TAMPA, November 27, 2012 – The 24-hour news cycle is dominated with frantic warnings about the “fiscal cliff.” If you merely listen to the sound bites, there is another “emergency” facing the United States of America and only some drastic action by Congress can avert it.

What nonsense. Don’t Americans ever learn anything from even the recent past?

Just four years ago, we were told that if we didn’t allow Congress to give Wall Street almost a trillion dollars of our money, the end of the world would occur. The “bold” legislation was necessary to “save the financial system.” Other than preventing a lot of billionaires who made bad investments from losing their money, I’m not sure what that was supposed to mean.
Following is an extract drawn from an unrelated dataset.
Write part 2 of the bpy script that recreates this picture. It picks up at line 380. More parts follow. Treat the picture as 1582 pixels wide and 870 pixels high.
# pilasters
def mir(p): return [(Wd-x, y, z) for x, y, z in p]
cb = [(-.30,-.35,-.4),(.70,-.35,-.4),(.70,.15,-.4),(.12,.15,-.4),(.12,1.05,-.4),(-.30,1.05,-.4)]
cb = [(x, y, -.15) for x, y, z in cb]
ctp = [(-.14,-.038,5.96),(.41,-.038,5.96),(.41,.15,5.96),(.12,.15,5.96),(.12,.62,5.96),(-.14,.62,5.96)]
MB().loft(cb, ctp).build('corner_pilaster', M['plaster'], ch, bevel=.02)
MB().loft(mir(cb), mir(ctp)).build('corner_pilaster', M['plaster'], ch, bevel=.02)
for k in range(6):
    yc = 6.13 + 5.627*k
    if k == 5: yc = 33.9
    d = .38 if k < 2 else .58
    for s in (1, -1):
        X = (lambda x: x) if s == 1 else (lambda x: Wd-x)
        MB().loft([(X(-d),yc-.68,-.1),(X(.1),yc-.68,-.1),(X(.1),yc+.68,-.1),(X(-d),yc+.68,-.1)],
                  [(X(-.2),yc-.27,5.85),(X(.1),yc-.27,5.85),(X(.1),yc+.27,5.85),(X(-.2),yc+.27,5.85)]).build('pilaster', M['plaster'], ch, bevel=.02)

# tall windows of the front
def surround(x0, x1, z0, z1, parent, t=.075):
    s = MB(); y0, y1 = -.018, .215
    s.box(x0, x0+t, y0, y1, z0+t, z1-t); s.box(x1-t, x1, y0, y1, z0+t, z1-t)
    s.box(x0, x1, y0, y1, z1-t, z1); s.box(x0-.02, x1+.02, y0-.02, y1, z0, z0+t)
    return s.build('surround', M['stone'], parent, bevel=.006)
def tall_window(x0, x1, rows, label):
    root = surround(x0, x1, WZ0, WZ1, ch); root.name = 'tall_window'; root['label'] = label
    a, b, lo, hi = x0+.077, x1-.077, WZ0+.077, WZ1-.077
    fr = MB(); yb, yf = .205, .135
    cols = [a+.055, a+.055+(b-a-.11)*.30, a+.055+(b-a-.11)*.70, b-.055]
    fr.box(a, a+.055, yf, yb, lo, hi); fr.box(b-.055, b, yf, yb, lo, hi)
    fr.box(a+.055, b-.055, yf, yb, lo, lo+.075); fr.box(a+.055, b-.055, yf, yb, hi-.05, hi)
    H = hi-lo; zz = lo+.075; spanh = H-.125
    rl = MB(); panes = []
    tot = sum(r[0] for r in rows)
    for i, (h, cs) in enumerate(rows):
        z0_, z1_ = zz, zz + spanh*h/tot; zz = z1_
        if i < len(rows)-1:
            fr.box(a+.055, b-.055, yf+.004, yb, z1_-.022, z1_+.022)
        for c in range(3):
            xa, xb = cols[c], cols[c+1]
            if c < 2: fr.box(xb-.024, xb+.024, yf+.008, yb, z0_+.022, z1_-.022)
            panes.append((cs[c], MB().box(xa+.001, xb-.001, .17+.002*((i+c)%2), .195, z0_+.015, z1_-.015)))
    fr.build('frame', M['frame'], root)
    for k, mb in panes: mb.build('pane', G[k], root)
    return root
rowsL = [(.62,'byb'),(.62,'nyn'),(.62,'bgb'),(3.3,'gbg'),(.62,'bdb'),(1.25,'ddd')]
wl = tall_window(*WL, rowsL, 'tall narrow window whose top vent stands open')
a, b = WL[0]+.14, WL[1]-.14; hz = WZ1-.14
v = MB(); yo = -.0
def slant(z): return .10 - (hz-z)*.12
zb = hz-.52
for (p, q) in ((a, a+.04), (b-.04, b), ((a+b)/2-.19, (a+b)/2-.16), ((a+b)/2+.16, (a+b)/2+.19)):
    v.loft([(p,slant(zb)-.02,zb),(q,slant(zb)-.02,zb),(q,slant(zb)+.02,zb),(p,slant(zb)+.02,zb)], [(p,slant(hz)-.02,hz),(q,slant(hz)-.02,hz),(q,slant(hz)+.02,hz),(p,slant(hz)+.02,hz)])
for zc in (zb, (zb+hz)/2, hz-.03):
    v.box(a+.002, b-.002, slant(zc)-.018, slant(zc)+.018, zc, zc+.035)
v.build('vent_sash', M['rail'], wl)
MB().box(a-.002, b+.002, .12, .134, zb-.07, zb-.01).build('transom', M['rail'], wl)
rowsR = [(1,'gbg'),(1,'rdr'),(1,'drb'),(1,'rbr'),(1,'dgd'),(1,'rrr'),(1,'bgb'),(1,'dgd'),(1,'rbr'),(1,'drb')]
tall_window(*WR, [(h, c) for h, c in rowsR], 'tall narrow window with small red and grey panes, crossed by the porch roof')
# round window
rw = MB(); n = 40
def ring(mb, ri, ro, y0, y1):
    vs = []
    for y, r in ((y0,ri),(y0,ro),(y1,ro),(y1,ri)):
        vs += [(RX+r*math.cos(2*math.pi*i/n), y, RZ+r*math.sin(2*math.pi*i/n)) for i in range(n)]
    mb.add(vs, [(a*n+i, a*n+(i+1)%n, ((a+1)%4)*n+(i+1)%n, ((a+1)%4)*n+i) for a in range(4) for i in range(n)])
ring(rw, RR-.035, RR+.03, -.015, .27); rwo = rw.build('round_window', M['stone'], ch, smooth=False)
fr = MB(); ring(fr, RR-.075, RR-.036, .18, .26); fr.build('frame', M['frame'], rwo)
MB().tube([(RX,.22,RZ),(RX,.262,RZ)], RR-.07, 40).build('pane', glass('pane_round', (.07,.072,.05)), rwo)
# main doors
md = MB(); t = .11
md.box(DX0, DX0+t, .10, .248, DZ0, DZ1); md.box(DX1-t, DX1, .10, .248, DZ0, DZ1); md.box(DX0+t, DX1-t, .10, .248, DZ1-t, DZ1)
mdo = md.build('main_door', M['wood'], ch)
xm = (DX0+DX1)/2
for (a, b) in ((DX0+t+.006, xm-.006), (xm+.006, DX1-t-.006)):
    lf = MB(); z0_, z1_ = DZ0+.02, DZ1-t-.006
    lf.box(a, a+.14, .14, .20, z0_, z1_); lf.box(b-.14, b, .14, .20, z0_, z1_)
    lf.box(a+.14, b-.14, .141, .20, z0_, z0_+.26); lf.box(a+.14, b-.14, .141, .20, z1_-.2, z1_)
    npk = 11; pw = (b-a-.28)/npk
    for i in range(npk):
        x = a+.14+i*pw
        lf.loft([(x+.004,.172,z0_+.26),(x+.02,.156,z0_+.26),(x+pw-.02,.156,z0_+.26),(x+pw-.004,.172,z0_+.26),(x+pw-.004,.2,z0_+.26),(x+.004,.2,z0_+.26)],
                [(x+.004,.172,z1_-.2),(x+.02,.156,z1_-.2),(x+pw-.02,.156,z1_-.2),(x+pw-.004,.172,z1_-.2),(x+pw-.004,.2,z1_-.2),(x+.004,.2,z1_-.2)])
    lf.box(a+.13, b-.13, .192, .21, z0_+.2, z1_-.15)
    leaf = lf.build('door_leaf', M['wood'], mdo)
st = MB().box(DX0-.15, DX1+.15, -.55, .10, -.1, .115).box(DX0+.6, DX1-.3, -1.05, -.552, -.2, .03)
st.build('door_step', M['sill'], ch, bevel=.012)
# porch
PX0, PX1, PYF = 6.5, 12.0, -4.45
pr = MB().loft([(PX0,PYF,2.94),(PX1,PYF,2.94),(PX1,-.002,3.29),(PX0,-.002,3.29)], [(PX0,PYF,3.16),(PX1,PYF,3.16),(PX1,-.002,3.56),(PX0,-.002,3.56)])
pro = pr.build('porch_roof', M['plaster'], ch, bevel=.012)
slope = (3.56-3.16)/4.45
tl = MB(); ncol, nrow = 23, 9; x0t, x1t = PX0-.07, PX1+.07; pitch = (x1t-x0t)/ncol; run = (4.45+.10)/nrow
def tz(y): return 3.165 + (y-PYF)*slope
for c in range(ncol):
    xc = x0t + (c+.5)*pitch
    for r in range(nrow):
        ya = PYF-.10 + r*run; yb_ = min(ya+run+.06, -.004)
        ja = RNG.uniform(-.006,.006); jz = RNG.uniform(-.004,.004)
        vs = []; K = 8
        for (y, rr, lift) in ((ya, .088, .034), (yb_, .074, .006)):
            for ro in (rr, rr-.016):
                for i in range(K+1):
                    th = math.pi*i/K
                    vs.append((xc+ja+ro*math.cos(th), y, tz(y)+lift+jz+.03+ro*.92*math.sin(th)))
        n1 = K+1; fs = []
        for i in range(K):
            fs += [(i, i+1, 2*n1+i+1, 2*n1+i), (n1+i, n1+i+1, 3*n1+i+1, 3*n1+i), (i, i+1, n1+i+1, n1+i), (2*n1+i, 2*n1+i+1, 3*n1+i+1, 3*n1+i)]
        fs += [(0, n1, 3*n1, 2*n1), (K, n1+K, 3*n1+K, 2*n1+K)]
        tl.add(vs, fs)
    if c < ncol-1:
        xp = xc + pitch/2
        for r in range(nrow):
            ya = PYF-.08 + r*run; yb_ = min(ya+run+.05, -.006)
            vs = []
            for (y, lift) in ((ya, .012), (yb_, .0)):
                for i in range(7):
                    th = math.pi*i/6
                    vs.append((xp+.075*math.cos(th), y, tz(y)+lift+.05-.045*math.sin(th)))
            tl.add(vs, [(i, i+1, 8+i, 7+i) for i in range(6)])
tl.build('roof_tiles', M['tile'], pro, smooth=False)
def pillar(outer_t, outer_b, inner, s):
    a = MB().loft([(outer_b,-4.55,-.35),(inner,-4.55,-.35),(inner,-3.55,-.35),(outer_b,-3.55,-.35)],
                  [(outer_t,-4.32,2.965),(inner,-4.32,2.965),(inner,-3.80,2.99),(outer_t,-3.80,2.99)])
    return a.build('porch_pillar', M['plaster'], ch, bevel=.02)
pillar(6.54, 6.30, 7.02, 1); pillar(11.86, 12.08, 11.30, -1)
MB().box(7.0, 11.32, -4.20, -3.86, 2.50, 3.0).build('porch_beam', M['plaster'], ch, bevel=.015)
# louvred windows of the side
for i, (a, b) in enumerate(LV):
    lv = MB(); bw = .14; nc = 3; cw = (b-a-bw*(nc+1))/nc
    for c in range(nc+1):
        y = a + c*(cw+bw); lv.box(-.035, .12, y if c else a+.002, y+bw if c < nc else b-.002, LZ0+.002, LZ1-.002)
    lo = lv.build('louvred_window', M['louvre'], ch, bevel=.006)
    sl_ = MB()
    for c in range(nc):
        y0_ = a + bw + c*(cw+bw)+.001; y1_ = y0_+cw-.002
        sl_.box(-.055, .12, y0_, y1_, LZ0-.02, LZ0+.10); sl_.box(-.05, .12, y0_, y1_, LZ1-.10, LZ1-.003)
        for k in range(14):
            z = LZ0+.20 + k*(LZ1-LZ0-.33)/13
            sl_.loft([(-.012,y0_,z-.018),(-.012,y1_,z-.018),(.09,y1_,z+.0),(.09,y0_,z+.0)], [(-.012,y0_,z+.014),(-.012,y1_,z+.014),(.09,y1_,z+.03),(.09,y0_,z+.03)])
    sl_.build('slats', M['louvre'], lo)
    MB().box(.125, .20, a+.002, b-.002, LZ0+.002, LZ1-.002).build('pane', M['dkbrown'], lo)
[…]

It didn’t prevent millions of borrowers from losing their homes. That happened anyway.

We were told after 911 that “the world changed” and the 4th, 5th and 6th amendments to the Constitution would have to be trashed. Americans now subject themselves to unreasonable searches without warrant merely for the “privilege” of getting on a plane. They allow presidents to arrest American citizens without a warrant or charges and hold them indefinitely without recourse to a writ of habeas corpus.

The president can even kill American citizens without due process.

It was all supposedly necessary to protect us from…the shoe bomber and the underwear bomber. Both defeated the new government security apparatus and were subdued by private citizens.

Both initiatives were accompanied by a non-stop barrage of media propaganda trumpeting impending doom if the government wasn’t given more power.

The fiscal cliff scam is playing out exactly the same way. Day and night, Americans are bombarded with the same message. If Congress doesn’t do something, the world will end.

There are two components to this supposed disaster. The first is the “draconian cuts” to government spending built into the Budget Control Act of 2011. Supposedly, they will “gut the military,” while plunging the economy back into recession.

There is only one problem. Even if Congress fails to make a deal, nothing is being cut from the federal budget.

Let me repeat that. Nothing is being cut.